Source excerpt>
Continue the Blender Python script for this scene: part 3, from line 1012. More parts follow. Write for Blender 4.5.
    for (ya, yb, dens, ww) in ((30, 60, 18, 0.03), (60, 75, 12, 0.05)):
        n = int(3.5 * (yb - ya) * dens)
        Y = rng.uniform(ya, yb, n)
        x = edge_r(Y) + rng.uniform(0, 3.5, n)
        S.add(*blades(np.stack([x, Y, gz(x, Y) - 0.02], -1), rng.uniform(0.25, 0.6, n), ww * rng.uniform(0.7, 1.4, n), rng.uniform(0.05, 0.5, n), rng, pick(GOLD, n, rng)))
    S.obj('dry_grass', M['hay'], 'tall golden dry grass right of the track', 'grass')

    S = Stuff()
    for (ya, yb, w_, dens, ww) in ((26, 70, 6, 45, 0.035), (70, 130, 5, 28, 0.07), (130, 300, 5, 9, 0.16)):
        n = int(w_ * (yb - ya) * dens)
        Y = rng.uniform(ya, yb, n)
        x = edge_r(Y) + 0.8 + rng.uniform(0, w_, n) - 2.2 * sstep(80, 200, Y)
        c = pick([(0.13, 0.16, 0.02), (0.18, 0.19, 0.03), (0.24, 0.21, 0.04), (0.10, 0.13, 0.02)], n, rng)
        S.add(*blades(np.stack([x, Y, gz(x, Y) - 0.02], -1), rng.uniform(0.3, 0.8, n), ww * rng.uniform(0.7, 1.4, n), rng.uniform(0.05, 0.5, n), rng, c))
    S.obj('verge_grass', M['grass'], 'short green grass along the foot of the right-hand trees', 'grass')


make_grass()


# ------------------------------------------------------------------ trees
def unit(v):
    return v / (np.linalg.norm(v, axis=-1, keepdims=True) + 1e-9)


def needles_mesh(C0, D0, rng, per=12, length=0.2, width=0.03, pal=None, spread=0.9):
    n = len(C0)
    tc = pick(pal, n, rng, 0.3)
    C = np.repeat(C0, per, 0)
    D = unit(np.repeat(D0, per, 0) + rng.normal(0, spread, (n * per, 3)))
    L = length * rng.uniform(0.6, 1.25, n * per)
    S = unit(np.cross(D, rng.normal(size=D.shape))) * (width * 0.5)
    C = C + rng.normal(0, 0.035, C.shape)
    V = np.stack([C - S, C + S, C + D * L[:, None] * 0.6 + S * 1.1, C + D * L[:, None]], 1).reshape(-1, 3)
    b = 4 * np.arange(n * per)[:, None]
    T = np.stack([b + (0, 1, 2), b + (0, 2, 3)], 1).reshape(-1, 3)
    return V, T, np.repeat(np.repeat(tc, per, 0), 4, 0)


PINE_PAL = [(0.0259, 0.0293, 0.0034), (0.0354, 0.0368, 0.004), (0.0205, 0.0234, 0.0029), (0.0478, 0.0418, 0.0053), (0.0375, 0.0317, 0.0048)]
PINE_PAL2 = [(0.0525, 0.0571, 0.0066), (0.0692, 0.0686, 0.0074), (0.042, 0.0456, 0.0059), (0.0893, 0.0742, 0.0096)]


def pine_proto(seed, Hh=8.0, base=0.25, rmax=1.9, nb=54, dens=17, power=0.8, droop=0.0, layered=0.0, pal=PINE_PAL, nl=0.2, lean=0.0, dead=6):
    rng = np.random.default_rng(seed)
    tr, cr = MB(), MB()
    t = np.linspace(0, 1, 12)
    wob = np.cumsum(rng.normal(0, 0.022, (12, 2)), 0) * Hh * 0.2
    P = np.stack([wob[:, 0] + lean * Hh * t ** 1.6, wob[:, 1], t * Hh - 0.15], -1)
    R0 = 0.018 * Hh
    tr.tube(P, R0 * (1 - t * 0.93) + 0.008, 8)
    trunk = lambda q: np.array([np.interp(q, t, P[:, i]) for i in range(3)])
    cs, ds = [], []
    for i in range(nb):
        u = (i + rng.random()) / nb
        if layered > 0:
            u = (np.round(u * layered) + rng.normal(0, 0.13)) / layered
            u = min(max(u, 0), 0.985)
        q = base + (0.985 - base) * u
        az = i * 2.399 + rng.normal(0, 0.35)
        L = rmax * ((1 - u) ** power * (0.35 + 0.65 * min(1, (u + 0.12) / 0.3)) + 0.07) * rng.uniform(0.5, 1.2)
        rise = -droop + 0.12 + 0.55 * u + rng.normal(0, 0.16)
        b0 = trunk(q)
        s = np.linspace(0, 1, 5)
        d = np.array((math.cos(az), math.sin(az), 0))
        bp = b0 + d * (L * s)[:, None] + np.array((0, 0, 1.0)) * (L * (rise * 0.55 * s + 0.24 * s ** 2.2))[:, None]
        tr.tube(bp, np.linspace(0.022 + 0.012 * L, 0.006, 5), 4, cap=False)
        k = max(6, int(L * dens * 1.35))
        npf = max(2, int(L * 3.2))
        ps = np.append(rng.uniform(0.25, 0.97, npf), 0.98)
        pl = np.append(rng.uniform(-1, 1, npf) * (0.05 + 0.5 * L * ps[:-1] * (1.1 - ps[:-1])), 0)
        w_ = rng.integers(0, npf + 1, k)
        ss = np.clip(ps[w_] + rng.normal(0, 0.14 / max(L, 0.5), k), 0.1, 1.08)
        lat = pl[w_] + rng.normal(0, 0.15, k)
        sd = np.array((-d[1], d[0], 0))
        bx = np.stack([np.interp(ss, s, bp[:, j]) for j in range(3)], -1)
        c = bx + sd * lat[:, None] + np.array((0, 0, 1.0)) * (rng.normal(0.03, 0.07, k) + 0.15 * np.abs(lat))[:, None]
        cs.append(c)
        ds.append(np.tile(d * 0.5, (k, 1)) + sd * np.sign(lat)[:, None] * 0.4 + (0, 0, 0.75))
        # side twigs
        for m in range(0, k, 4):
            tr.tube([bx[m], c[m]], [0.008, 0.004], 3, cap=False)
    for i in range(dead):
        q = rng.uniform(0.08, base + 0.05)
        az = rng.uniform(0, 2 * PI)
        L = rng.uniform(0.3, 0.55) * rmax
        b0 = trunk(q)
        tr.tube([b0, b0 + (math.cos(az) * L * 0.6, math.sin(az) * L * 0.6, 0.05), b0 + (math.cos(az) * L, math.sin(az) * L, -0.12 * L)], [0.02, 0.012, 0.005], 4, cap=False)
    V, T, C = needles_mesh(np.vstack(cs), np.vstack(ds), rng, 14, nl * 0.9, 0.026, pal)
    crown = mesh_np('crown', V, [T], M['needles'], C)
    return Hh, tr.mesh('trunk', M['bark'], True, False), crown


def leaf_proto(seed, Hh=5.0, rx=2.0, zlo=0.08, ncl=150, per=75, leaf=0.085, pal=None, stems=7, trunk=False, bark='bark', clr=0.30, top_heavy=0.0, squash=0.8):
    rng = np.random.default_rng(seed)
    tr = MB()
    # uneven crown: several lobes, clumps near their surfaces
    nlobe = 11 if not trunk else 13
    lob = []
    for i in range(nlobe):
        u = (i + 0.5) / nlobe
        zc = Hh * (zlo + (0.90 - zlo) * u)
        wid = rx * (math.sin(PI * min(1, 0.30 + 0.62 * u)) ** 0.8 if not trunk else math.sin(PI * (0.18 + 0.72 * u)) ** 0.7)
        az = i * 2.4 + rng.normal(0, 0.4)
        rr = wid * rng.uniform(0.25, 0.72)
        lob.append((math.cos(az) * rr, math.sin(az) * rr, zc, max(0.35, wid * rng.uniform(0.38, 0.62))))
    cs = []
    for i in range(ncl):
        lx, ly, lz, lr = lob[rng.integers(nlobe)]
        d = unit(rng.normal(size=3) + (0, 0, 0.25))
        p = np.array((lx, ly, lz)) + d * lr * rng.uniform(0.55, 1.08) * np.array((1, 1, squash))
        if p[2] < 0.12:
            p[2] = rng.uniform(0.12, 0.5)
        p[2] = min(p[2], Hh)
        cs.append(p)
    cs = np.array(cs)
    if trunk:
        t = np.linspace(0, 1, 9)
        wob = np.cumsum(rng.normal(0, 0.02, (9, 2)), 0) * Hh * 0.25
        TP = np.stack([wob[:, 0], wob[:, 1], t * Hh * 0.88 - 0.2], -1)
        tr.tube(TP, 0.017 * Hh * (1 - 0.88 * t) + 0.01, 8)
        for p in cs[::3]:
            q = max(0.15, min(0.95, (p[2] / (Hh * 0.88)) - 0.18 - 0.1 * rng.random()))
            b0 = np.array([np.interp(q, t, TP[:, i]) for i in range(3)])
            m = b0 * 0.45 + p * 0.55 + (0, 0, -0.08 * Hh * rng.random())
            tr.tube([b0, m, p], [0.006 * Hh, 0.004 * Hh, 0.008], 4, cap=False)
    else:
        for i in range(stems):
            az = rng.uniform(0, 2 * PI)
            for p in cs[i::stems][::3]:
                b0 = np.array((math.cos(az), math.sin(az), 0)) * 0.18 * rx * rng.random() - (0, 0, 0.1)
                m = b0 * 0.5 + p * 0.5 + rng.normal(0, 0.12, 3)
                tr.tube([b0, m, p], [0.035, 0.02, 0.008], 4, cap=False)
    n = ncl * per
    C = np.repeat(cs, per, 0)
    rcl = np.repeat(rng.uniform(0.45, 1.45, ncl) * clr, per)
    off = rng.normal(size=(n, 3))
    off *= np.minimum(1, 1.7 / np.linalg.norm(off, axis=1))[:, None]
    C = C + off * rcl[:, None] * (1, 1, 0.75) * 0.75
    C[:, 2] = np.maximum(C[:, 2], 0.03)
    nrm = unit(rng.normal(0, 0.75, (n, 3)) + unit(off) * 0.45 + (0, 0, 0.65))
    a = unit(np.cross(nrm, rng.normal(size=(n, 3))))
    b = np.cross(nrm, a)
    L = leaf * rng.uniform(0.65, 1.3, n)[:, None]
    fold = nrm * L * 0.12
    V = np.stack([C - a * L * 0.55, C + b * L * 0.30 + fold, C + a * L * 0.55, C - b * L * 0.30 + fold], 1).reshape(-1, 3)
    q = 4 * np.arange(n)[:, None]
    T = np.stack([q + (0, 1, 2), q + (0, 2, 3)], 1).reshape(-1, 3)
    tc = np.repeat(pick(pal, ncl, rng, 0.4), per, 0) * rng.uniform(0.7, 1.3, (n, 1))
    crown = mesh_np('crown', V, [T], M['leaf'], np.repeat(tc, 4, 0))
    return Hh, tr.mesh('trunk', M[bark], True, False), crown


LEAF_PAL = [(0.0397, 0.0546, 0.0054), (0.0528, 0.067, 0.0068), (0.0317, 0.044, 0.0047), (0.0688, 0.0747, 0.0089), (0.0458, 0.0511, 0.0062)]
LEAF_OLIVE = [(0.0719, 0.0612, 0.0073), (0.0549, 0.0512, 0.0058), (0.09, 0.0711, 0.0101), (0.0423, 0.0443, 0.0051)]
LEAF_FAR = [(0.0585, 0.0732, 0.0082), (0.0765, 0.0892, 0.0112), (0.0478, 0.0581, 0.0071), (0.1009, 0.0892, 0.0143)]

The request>
Print, unaltered, every line from the beginning of the material down to the line with "return v / (np.linalg.norm(v, axis=-1, keepdims=True)".

Exercise output>
Continue the Blender Python script for this scene: part 3, from line 1012. More parts follow. Write for Blender 4.5.
    for (ya, yb, dens, ww) in ((30, 60, 18, 0.03), (60, 75, 12, 0.05)):
        n = int(3.5 * (yb - ya) * dens)
        Y = rng.uniform(ya, yb, n)
        x = edge_r(Y) + rng.uniform(0, 3.5, n)
        S.add(*blades(np.stack([x, Y, gz(x, Y) - 0.02], -1), rng.uniform(0.25, 0.6, n), ww * rng.uniform(0.7, 1.4, n), rng.uniform(0.05, 0.5, n), rng, pick(GOLD, n, rng)))
    S.obj('dry_grass', M['hay'], 'tall golden dry grass right of the track', 'grass')

    S = Stuff()
    for (ya, yb, w_, dens, ww) in ((26, 70, 6, 45, 0.035), (70, 130, 5, 28, 0.07), (130, 300, 5, 9, 0.16)):
        n = int(w_ * (yb - ya) * dens)
        Y = rng.uniform(ya, yb, n)
        x = edge_r(Y) + 0.8 + rng.uniform(0, w_, n) - 2.2 * sstep(80, 200, Y)
        c = pick([(0.13, 0.16, 0.02), (0.18, 0.19, 0.03), (0.24, 0.21, 0.04), (0.10, 0.13, 0.02)], n, rng)
        S.add(*blades(np.stack([x, Y, gz(x, Y) - 0.02], -1), rng.uniform(0.3, 0.8, n), ww * rng.uniform(0.7, 1.4, n), rng.uniform(0.05, 0.5, n), rng, c))
    S.obj('verge_grass', M['grass'], 'short green grass along the foot of the right-hand trees', 'grass')


make_grass()


# ------------------------------------------------------------------ trees
def unit(v):
    return v / (np.linalg.norm(v, axis=-1, keepdims=True) + 1e-9)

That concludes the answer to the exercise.